Таким образом, на начальных этапах советский захват Восточной Европы не был столь однозначным и жестоким изменением, как это могло бы показаться в ретроспективе, даже если отбросить большие надежды, возлагаемые на коммунистическое будущее меньшинством молодежи в Варшаве или Праге. Но так же, как жестокость нацистов оттолкнула потенциально дружественные местные настроения на территориях, которые они «освободили» от СССР в 1941-42 годах, так и Сталин вскоре рассеял иллюзии и ожидания в государствах-сателлитах.
Результат навязывания ускоренной версии мрачной экономической истории Советского Союза более развитым странам к западу от него уже был отмечен. Единственным ресурсом, на который коммунисты-управленцы могли постоянно опираться, было интенсивное трудоемкое производство на пределе возможностей. Вот почему сталинский террор 1948-53 годов в Восточной Европе так сильно напоминал его советский аналог двадцатилетней давности: оба они были связаны с политикой принудительной индустриализации. Централизованно планируемая экономика была действительно весьма эффективна в силовом принуждении шахтеров и рабочих заводов к достижению сверхнормативного результата; но это все, на что она была способна. Сельское хозяйство Советского блока все больше приходило в упадок; примером его временами заоблачной неэффективности может служить случай, когда чиновники во Фрунзе (ныне Бишкек, Киргизия), которые в 1960 году заставляли местных крестьян выполнять свои (произвольные и недостижимые) планы на поставку масла, скупая его запасы в местных магазинах…

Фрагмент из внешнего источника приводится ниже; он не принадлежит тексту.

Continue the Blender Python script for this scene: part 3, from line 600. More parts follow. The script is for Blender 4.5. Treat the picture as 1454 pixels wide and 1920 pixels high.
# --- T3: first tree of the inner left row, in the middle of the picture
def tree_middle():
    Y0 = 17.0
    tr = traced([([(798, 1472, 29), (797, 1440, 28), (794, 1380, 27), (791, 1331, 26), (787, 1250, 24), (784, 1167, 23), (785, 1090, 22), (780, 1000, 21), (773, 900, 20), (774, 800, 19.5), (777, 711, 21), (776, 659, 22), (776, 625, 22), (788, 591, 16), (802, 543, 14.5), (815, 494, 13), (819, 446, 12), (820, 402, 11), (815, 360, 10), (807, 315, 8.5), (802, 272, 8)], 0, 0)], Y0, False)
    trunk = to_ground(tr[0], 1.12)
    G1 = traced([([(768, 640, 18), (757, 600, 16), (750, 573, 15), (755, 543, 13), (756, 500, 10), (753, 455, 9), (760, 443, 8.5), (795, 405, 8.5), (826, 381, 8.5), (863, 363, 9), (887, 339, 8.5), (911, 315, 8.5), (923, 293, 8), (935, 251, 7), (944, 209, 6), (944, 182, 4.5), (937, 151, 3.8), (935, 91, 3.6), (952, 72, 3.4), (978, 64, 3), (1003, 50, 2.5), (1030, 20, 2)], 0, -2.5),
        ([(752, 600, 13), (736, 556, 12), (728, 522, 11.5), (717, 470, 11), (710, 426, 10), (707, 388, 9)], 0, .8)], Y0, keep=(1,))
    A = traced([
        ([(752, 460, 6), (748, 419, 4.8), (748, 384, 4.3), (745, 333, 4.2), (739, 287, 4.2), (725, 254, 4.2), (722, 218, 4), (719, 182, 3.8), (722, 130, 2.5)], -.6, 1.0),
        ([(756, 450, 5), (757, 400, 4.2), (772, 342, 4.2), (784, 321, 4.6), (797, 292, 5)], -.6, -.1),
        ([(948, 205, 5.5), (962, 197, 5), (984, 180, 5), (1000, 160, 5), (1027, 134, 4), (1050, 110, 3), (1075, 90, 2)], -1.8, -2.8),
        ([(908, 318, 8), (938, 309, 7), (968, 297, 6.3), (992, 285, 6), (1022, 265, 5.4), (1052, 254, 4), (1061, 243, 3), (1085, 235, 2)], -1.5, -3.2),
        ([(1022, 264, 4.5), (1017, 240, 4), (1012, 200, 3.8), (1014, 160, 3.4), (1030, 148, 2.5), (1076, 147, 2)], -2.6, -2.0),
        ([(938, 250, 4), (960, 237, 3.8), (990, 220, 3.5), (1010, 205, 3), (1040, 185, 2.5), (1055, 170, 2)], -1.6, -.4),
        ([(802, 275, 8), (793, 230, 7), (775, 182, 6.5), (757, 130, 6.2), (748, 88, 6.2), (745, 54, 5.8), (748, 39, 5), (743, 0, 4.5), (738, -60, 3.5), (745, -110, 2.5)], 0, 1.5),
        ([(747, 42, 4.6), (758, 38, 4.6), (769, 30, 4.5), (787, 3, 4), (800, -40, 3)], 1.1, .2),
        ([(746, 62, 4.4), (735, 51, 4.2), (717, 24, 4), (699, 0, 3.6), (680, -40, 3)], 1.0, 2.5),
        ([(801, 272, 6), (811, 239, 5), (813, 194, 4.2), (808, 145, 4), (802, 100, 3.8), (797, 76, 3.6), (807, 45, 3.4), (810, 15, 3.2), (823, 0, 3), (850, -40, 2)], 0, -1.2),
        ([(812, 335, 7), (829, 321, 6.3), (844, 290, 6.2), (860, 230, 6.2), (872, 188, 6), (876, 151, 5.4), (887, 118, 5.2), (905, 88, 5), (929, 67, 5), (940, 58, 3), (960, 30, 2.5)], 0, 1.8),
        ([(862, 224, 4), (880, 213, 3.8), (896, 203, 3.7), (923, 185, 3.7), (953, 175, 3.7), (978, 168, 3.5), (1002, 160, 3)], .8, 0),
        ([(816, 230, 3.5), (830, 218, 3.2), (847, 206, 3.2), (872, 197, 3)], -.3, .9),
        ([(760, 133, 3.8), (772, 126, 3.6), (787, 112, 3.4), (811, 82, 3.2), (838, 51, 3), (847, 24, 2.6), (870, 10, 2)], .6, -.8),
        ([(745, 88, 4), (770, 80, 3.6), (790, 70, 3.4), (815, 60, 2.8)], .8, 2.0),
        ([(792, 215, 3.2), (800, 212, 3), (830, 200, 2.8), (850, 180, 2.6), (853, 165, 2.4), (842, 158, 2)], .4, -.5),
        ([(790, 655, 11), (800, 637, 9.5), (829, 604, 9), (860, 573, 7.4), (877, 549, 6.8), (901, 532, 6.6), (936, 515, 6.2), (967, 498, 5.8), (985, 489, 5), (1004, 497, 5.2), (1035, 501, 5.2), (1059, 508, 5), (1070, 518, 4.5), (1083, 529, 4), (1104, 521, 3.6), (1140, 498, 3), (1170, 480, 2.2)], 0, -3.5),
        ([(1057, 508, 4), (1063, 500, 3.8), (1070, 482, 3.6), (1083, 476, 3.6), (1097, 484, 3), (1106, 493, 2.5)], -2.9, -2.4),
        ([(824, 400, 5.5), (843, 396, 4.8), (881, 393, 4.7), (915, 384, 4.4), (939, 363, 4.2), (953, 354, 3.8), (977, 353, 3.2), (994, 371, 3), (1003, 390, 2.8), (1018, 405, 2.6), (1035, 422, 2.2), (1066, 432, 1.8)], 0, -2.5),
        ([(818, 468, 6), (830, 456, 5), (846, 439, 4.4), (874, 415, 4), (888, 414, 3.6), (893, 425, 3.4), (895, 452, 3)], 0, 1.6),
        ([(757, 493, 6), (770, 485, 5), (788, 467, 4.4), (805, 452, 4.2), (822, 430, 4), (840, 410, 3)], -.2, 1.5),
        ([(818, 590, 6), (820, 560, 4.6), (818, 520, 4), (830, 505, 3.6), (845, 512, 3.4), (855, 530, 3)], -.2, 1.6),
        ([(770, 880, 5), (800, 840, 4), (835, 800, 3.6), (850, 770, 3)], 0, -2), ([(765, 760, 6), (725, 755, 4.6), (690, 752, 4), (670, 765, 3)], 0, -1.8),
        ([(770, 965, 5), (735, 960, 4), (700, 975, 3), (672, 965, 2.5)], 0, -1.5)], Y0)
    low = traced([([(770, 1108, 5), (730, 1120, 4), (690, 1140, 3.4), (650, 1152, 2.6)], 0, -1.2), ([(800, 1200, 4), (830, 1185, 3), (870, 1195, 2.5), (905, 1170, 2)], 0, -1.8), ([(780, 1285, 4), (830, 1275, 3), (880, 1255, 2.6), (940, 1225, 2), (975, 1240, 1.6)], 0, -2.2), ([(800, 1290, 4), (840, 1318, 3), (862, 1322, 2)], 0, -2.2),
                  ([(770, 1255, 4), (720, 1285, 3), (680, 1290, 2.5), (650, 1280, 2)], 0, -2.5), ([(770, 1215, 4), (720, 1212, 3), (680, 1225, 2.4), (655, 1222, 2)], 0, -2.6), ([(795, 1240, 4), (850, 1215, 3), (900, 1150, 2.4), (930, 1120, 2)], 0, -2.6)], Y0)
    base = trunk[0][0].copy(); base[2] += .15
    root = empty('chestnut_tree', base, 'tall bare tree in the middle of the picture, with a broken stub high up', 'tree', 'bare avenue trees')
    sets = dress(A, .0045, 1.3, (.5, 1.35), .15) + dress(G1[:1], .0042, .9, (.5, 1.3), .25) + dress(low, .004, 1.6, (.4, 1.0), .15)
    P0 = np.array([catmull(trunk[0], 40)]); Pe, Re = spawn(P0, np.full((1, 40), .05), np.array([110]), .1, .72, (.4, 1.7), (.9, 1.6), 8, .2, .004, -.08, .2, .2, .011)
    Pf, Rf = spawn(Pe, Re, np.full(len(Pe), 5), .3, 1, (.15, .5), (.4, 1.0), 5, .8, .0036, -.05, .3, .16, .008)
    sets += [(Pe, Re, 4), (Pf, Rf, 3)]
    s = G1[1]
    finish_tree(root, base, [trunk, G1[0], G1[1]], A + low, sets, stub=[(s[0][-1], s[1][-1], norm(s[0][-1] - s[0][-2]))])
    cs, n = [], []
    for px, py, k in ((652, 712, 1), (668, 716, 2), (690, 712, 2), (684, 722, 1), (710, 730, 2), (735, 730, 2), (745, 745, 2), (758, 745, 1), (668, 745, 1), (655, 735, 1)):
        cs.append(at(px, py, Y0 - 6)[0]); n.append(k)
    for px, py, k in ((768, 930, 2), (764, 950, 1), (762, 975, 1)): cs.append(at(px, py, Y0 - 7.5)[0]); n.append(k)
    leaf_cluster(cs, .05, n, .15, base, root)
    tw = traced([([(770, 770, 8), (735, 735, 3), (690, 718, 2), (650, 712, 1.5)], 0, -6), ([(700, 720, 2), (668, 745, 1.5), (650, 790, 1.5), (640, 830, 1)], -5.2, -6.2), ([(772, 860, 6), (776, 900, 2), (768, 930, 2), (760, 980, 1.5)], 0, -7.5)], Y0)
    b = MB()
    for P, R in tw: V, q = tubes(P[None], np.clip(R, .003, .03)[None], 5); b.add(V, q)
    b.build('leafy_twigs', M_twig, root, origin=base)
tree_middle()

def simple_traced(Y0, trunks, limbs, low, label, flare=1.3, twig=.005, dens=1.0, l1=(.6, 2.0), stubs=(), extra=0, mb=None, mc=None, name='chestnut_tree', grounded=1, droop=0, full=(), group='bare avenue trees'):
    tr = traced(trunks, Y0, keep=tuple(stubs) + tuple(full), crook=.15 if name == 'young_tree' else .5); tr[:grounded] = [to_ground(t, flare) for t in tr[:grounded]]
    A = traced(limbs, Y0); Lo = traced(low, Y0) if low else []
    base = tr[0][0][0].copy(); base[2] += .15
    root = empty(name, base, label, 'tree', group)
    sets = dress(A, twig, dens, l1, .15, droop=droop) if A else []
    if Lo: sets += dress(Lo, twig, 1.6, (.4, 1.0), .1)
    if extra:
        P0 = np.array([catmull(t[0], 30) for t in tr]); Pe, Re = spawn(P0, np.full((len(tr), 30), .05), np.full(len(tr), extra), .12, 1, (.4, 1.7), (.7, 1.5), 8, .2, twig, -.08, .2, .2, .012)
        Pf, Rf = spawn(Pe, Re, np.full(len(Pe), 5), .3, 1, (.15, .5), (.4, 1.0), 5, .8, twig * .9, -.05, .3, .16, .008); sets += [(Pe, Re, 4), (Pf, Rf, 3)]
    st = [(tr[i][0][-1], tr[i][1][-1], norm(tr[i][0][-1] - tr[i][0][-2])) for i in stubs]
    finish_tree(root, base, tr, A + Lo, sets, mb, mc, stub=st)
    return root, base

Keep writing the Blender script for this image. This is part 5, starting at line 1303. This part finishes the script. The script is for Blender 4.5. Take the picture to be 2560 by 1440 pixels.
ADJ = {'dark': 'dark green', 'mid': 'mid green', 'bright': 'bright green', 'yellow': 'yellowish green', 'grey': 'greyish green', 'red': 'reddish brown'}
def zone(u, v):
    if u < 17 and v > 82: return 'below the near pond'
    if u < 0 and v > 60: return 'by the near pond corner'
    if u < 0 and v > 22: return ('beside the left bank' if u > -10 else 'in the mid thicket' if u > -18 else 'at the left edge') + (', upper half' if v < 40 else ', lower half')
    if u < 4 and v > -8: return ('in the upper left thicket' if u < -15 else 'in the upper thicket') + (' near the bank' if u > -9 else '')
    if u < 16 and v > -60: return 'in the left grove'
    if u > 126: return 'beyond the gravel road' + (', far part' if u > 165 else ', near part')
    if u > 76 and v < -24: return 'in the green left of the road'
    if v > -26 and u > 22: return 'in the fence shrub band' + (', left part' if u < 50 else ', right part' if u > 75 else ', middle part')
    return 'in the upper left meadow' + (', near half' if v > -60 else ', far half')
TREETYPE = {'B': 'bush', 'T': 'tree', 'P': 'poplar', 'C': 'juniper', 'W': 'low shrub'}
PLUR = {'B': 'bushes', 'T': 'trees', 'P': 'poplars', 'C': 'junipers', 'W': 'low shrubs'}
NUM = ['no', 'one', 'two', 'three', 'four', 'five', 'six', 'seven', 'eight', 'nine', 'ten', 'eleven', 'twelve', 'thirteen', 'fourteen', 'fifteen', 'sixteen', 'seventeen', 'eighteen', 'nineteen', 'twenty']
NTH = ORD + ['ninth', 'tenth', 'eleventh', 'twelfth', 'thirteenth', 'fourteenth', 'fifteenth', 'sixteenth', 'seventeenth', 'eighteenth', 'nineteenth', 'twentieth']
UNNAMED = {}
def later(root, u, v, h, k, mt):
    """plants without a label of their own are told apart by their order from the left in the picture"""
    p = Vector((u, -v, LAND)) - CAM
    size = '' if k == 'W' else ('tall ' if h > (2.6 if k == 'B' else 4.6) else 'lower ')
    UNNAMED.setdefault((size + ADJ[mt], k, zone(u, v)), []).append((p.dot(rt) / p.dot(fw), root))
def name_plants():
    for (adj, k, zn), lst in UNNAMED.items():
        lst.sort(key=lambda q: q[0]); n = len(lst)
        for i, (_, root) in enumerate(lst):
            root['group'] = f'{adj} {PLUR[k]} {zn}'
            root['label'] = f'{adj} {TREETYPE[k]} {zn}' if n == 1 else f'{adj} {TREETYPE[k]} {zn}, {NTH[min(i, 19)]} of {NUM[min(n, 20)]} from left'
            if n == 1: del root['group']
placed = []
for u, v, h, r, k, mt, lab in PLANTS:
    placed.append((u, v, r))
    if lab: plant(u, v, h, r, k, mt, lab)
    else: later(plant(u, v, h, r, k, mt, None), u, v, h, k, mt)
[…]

Суды и чистки, которые сопровождались хором клеветы, способствовали деградации того, что оставалось в Восточной Европе от публичной сферы. Политика и правительство стали синонимами коррупции и произвольных репрессий, которые практиковались продажной кликой и осуществлялись в ее интересах. Конечно, это не было чем-то новым. Но в коммунистическом беспределе была явно циничная черта: привычные злоупотребления теперь старательно маскировались лозунгами равенства и социального прогресса, — лицемерие, в котором ни межвоенные олигархи, ни нацистские оккупанты не чувствовали необходимости. Это была форма дурного правления, приспособленная для почти исключительной выгоды иностранной державы, что и вызвало такое негодование советским правлением за пределами границ Советского Союза.
Результатом советизации Восточной Европы стало неуклонное отдаление ее от западной половины континента. Как раз в то время, когда Западная Европа вступала в эпоху драматических преобразований и беспрецедентного процветания, Восточная Европа впадала в кому, зиму инертности и покорности, прерываемую циклами протеста, подчинения, которая продлится почти четыре десятилетия. Симптоматично и в какой-то мере уместно, что в те самые годы, когда План Маршалла вливал около 14 миллиардов долларов в восстанавливающуюся экономику Западной Европы, Сталин — путем репараций, принудительных поставок и введения крайне невыгодных торговых диспропорций — извлек примерно такую же сумму из Восточной Европы.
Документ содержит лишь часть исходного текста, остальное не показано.